We don't seek to be contrarian, but there's an argument that it's poor history and worse archaeology, though that's not BBNP's fault as they are 'following the science'.

However, Iron Age forts in Wales fall broadly into three categories: small earthworks forts on steep sided hills with multiple rings of banks and ditches; promontory forts above sea cliffs; large forts with massive, still visible smooth sided walls and ramparts, such as Tre'r Ceiri and Garn Boduan.

Garn Goch could only belong to the third category, but its 'walls' offer no evidence of such massive walls or ramparts, and even the strengthened western wall is a pile of stones that could never have been a proper wall with ramparts. At most, it was an Iron Age folly intended to scare off invaders coming up the Tywi valley.

So if not an Iron Age fort, how about an Iron Age settlement?

At the recently excavated Wittenden Clumps in Oxfordshire, for example, the 'substantial iron age settlement...[was] at the foot of...an enormous hillfort' (ie not within the fort), and, similarly, Coflein says nothing about a Garn Goch settlement within the linear cairn, but does say that 'on the southern side are a series of enclosures and roundhouses which may be farmsteads of prehistoric age'. 

Of course, there are Iron Age hillforts with settlements within their walls, but no evidence that this is one of them. Even if there had been, it is highly unlikely to have have had 'several hundred' inhabitants: Wittenden Clumps was a 'substantial' Iron Age settlement, but only had a dozen or so roundhouses.

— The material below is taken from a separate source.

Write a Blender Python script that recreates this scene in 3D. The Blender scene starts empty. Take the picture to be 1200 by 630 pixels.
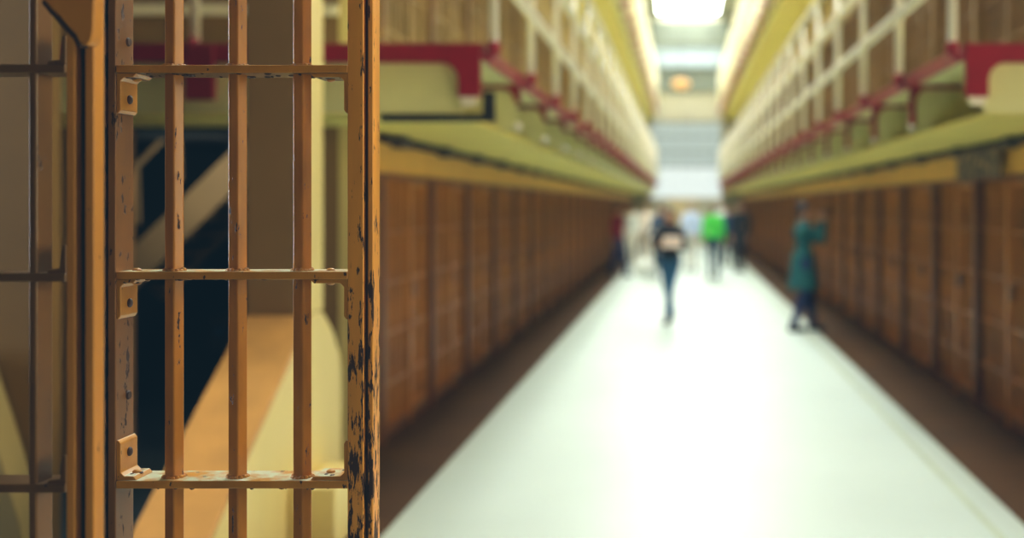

BBNP, however, is alone in not even mentioning the significantly more ancient - and much more interesting - origins of Garn Goch. There is a strong argument to be made that large Iron Age forts often have Neolithic origins because they began as large scale causewayed enclosures or henges for religious purposes: Garn Boduan, Tre'r Ceiri and Caerau are three such examples.

It can also be argued that some locations like Wooltack Point (Deer Park) in Pembrokshire and Garn Goch are two examples of Neolithic religious sites that never were Iron Age forts or 'defensive enclosures', despite that being their official designation.

It's excellent that BBNPA wants to tell a story that appeals to prospective visitors, but why not tell a story that would make it significantly more appealing?

That's why we're confident BBNPA will want to support initiatives to gain funding for a project to produce evidence that would make it a more visited and more valuable property in line with its Statutory Purposes and Duty.

Let's put it this way: which would you be more likely to visit, one of about 700 Welsh Iron Age hillforts, or The Largest Ancient Stone Monument In Britain?